Pero en la otra esquina del cuadrilátero están las víctimas. Jóvenes y docentes cuya integridad física y emocional ha sido vulnerada. Para ellos, la escuela ha dejado de ser un espacio de aprendizaje para convertirse en una zona de riesgo. Su derecho no es una abstracción legal; es la necesidad básica de sentirse seguros, de poder ir a clase sin temor a ser agredidos o abusados.
Aquí es donde la balanza de la justicia debe encontrar su punto de equilibrio, y la Suprema Corte de Justicia de la Nación ya ha dado una pista crucial: la seguridad en el centro escolar es la base fundamental para poder ejercer el derecho a la educación . No es una ponderación entre iguales; es una condición previa. Un entorno violento anula la posibilidad de aprender. La seguridad no es un lujo, es el cimiento sobre el que se construye cualquier proyecto educativo.
Es fundamental desmitificar la narrativa. Un diagnóstico, sea de autismo o de cualquier otra condición, no es un cheque en blanco para la violencia. La ley protege a las personas con discapacidad de la discriminación, no de las consecuencias de sus actos. El concepto de «ajustes razonables» tiene un límite claro: los derechos de los demás. Permitir que un alumno abuse y agreda a otros no es un ajuste razonable; es una abdicación del deber de cuidado que la escuela tiene sobre toda su comunidad. La escuela se encuentra atrapada en un laberinto. Por ley, está obligada a seguir protocolos estrictos antes de tomar una medida tan drástica como la expulsión. Debe notificar a las autoridades en menos de 24 horas, documentar cada hecho y garantizar el derecho de audiencia. No puede actuar por impulso, pero tampoco puede quedarse de brazos cruzados mientras la violencia escala.
La expulsión, en este contexto, no debe verse como un castigo, sino como una medida de protección indispensable. No anula el derecho a la educación del adolescente, pero sí reconoce que esa institución específica ya no puede garantizar la seguridad de los demás si él permanece ahí. La solución no es sacrificar a la comunidad, sino buscar para él un entorno educativo diferente, quizás más especializado, donde pueda recibir la ayuda que necesita sin ser un peligro para otros.

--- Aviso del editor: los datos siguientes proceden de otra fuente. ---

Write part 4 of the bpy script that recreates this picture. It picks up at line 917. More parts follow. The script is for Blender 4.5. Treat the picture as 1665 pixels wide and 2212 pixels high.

Mientras tanto, el caso se desdobla en otras arenas legales. Los actos de abuso sexual y lesiones son delitos que deben ser atendidos por el sistema de justicia penal para adolescentes. Y no olvidemos la responsabilidad civil: los padres son legalmente responsables por los daños que sus hijos causan . El amparo podrá protegerlo de la expulsión, pero no lo exime a él ni a su familia de las consecuencias legales y económicas de sus acciones.

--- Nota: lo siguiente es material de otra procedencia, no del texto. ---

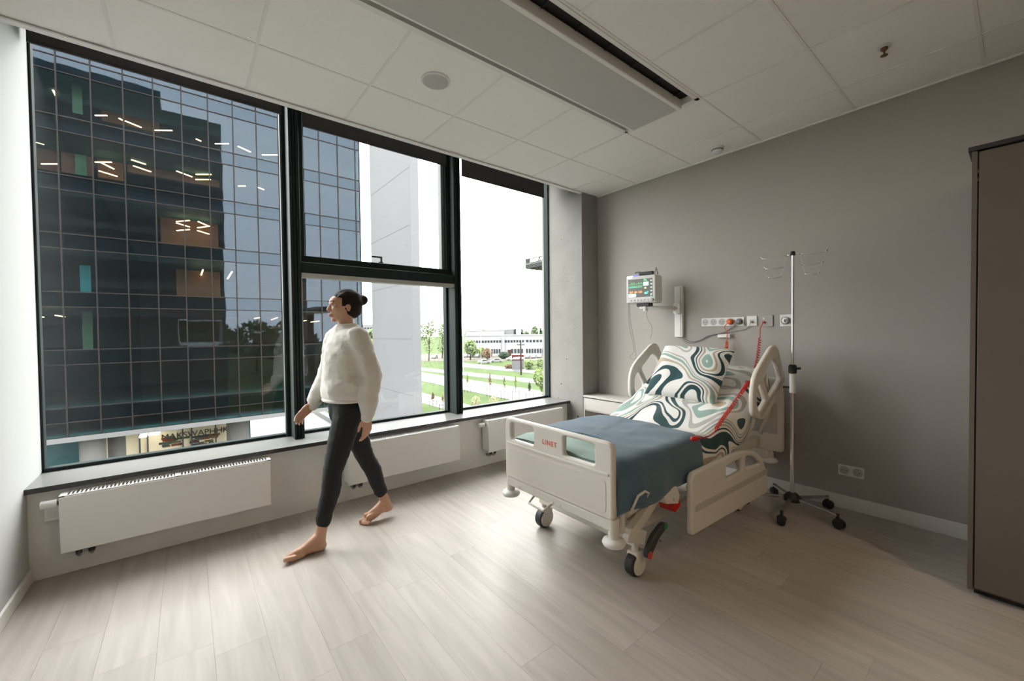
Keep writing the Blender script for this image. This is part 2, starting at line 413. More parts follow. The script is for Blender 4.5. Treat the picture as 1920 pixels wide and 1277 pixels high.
ce = MB().box((XL-.1, YR-.1, 3.32), (XG+.1, YGL+.08, 3.45)).build('ceiling', M_wall); tag(ce, 'suspended ceiling of square white mineral tiles', kind='structure')
YC = 3.10
xs = [XL, -.271, .329, .929, 1.529, 2.129, 2.729, 3.329, XG]
ys = [YR, -2.84, -2.24, -1.64, -1.04, -.44, .16, .76, 1.36, 1.96, 2.56, YC]
tmesh = {}
for a, bx in zip(xs[:-1], xs[1:]):
    for c, d in zip(ys[:-1], ys[1:]):
        if abs(c-1.36) < 1e-3 and bx < 2.73: continue
        k = (round(bx-a, 3), round(d-c, 3))
        if k not in tmesh:
            me = MB().box((.004, .004, 0), (k[0]-.004, k[1]-.004, .018)).mesh('tile'); me.materials.append(M_ceil); tmesh[k] = me
        o = bpy.data.objects.new('tile', tmesh[k]); COL.objects.link(o); o.parent = ce; o.location = (a, c, HC+.003)
for a in xs[1:-1]:
    for (y0, y1) in ((YR, 1.36), (1.96, YC)) if a < 2.72 else ((YR, YC),):
        MB().box((a-.0075, y0, HC-.001), (a+.0075, y1, HC+.03)).build('grid_bar', M_grid, ce)
for c in ys[1:-1]:
    MB().box((XL, c-.0075, HC-.0006), (XG, c+.0075, HC+.029)).build('grid_bar', M_grid, ce)
# edge profiles
e1 = MB().box((XL, YC, HC-.012), (3.47, YC+.012, 3.32)).box((XL, YC-.03, HC-.012), (3.47, YC, HC-.004)).build('trim_1', M_grid); tag(e1, 'white edge profile of the ceiling along the window recess', kind='structure')
e2 = MB().box((XL, YR, HC-.01), (XL+.02, YC, HC+.02)).box((XL, YR, HC-.03), (XL+.008, YC, HC-.01)).build('trim_2', M_grid); tag(e2, 'white ceiling edge profile above the side wall', kind='structure')
e3 = MB().box((XG-.016, YR, HC-.006), (XG, 3.08, HC+.02)).build('trim_3', M_grid); tag(e3, 'slim ceiling edge profile above the grey wall', kind='structure')
# baseboards
b1 = MB().box((XG-.013, .14, 0), (XG, 2.15, .098)).build('baseboard_right', M_base, bevel=.003); tag(b1, 'white baseboard below the grey wall', kind='structure')
b2 = MB().box((XL, YR, 0), (XL+.013, YW, .075)).build('baseboard_left', M_base, bevel=.003); tag(b2, 'white baseboard below the side wall', kind='structure')

# ---------------------------------------------------------------- window sill
sl = MB().box((XL, 3.285, .488), (3.47, 3.64, .515)).build('window_sill', M_sill); tag(sl, 'long grey laminate window sill with dark front edge', kind='structure')
MB().box((XL, 3.2815, .4875), (3.47, 3.285, .5155)).build('edge_band', M_silledge, sl)

# ---------------------------------------------------------------- windows
def window(n, label, x0, x1):
    w = bpy.data.objects.new('window_%d' % n, None); COL.objects.link(w); w.location = ((x0+x1)/2, YGL, .515)
    return tag(w, label, kind='structure')
Z0, Z1 = .515, 3.22
def bar(w, a, b, name='frame_bar', m=M_frame): return MB().box(a, b).build(name, m, w, bevel=.003, seg=1)
def pane(w, x0, x1, z0, z1, y=YGL):
    return MB().box((x0, y-.003, z0), (x1, y+.003, z1)).build('pane', M_glass, w)
w1 = window(1, 'wide fixed window with dark frame beside the white side wall', XL, .632)
bar(w1, (XL, 3.63, Z0), (XL+.012, 3.69, Z1)); bar(w1, (.605, 3.62, Z0), (.632, 3.69, Z1)); bar(w1, (XL, 3.63, Z0), (.632, 3.69, Z0+.022)); bar(w1, (XL, 3.63, Z1-.04), (.632, 3.69, Z1))
bar(w1, (.598, 3.625, Z0), (.605, 3.66, Z1), 'lit_gasket', M_frame2)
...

Este conflicto nos obliga a una reflexión profunda como sociedad. El principio del «interés superior de la niñez» debe aplicarse a todos los niños, no solo a uno. El interés superior de las víctimas a una vida libre de violencia es tan preponderante como el interés del agresor a recibir una educación. Cuando estos derechos chocan, debe prevalecer el que garantiza el bienestar y la seguridad de la mayoría. La inclusión es un objetivo irrenunciable, pero una inclusión que permite el abuso es un espejo roto que deforma su propósito original. La primera lección que cualquier escuela debe enseñar es que la seguridad no es negociable.